Records with scene code
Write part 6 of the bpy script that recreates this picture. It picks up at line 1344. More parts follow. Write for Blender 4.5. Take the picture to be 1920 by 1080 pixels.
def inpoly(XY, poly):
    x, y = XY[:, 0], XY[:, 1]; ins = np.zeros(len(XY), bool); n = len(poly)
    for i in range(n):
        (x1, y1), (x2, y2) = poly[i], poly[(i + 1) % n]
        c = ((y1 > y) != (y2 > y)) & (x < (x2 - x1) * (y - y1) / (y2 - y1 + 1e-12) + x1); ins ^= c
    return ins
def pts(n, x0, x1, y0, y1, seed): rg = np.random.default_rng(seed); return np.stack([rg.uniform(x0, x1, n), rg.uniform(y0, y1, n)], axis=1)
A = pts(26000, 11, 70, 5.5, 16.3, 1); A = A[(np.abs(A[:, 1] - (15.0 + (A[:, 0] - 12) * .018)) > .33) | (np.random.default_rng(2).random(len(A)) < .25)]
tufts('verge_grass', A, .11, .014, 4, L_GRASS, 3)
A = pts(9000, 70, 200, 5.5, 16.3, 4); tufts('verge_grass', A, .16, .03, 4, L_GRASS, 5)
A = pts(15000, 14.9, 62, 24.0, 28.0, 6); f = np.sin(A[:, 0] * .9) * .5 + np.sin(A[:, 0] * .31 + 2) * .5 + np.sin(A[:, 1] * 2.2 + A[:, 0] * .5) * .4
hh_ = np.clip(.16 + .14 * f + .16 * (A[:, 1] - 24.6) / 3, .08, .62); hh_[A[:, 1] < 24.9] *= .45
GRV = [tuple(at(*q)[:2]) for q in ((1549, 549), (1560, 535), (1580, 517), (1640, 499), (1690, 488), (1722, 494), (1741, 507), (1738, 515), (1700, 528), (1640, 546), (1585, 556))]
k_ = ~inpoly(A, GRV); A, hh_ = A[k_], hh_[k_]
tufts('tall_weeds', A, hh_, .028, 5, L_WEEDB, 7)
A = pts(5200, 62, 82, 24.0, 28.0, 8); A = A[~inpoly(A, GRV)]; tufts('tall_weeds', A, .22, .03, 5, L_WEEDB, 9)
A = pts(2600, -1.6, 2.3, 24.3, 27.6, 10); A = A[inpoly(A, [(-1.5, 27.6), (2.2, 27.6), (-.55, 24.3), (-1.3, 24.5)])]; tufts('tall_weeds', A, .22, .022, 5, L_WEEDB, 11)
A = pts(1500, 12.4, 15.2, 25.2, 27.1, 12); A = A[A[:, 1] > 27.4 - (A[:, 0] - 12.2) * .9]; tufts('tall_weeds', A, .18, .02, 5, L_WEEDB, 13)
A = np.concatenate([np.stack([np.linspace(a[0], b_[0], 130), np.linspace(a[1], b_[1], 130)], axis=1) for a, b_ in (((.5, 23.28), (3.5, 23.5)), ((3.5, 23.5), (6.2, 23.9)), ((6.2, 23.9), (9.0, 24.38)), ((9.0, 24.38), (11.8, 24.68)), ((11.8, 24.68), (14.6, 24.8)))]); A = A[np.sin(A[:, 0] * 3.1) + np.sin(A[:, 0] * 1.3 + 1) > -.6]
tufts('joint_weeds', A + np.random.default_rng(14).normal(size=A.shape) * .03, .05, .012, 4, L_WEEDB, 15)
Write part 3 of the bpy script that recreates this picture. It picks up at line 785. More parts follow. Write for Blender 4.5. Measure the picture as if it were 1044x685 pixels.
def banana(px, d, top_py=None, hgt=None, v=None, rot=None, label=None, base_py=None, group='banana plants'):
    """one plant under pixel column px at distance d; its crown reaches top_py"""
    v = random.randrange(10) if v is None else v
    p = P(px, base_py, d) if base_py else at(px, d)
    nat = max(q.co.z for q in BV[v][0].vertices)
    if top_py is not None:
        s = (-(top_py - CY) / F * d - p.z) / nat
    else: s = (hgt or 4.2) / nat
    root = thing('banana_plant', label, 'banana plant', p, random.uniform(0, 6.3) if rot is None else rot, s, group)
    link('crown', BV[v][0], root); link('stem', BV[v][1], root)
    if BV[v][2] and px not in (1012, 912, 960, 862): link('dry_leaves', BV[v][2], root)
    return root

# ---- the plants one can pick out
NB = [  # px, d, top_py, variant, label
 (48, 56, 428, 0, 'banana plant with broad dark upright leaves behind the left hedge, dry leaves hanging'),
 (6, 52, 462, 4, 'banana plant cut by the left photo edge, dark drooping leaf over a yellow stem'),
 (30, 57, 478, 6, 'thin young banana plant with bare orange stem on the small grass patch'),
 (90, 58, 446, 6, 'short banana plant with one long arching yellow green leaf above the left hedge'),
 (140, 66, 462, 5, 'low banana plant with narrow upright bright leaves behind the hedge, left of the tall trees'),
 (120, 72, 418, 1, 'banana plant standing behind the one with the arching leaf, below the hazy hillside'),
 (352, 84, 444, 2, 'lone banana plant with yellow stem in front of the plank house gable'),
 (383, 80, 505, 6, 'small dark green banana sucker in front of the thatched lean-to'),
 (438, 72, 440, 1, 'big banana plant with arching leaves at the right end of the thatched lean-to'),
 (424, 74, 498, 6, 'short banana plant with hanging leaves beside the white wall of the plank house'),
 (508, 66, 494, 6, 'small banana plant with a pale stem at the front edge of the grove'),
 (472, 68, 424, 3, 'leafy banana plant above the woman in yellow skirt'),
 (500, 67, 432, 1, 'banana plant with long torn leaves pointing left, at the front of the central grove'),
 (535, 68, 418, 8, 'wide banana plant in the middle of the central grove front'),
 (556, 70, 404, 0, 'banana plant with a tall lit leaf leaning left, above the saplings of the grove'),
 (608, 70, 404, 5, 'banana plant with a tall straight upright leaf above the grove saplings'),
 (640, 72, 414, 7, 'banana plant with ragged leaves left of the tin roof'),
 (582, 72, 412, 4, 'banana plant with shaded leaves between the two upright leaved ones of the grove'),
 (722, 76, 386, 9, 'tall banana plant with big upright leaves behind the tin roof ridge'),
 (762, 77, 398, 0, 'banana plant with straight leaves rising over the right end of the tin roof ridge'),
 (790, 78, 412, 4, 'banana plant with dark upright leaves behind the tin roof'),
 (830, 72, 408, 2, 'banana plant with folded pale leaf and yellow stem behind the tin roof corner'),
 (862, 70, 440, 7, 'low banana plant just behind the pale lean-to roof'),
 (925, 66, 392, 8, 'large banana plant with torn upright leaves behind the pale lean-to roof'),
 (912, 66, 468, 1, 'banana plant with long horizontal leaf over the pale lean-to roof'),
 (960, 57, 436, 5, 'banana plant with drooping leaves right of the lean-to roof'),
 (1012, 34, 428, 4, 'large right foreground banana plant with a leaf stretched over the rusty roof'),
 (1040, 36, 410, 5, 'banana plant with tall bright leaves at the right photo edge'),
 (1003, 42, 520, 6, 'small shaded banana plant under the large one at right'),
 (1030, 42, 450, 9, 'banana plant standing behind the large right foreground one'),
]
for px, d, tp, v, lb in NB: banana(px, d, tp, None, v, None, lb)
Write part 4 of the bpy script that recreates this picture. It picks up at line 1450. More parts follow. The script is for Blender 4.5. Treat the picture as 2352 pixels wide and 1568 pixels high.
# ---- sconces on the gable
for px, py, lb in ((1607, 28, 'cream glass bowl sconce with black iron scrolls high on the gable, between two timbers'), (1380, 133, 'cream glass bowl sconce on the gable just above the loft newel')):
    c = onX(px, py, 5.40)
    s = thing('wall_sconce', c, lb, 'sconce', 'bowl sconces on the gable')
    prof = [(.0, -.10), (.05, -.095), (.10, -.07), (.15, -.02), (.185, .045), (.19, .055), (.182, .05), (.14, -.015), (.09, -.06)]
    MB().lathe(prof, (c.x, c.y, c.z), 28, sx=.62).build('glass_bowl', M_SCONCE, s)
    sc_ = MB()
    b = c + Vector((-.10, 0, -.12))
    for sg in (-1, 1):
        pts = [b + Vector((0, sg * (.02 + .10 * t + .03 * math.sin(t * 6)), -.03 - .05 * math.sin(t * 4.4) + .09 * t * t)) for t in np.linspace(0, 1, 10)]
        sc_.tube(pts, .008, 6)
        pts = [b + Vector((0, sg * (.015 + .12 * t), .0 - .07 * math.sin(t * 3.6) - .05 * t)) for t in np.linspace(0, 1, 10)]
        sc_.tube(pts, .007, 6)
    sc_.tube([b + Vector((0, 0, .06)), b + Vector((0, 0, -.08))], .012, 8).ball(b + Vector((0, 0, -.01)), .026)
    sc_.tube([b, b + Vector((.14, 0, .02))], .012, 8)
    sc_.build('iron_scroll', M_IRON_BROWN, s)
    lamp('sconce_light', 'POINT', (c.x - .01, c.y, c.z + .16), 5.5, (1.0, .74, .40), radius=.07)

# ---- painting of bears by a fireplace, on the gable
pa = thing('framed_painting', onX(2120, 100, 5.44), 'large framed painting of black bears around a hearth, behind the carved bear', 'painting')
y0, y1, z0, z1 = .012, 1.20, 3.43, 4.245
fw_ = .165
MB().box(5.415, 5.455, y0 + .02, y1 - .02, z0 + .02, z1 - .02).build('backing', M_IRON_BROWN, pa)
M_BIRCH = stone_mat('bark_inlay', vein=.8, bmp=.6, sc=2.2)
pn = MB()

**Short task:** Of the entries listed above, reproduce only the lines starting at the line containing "Write part 4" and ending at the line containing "lamp('sconce_light', 'POINT', (c.x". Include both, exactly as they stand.

**The solution:**
Write part 4 of the bpy script that recreates this picture. It picks up at line 1450. More parts follow. The script is for Blender 4.5. Treat the picture as 2352 pixels wide and 1568 pixels high.
# ---- sconces on the gable
for px, py, lb in ((1607, 28, 'cream glass bowl sconce with black iron scrolls high on the gable, between two timbers'), (1380, 133, 'cream glass bowl sconce on the gable just above the loft newel')):
    c = onX(px, py, 5.40)
    s = thing('wall_sconce', c, lb, 'sconce', 'bowl sconces on the gable')
    prof = [(.0, -.10), (.05, -.095), (.10, -.07), (.15, -.02), (.185, .045), (.19, .055), (.182, .05), (.14, -.015), (.09, -.06)]
    MB().lathe(prof, (c.x, c.y, c.z), 28, sx=.62).build('glass_bowl', M_SCONCE, s)
    sc_ = MB()
    b = c + Vector((-.10, 0, -.12))
    for sg in (-1, 1):
        pts = [b + Vector((0, sg * (.02 + .10 * t + .03 * math.sin(t * 6)), -.03 - .05 * math.sin(t * 4.4) + .09 * t * t)) for t in np.linspace(0, 1, 10)]
        sc_.tube(pts, .008, 6)
        pts = [b + Vector((0, sg * (.015 + .12 * t), .0 - .07 * math.sin(t * 3.6) - .05 * t)) for t in np.linspace(0, 1, 10)]
        sc_.tube(pts, .007, 6)
    sc_.tube([b + Vector((0, 0, .06)), b + Vector((0, 0, -.08))], .012, 8).ball(b + Vector((0, 0, -.01)), .026)
    sc_.tube([b, b + Vector((.14, 0, .02))], .012, 8)
    sc_.build('iron_scroll', M_IRON_BROWN, s)
    lamp('sconce_light', 'POINT', (c.x - .01, c.y, c.z + .16), 5.5, (1.0, .74, .40), radius=.07)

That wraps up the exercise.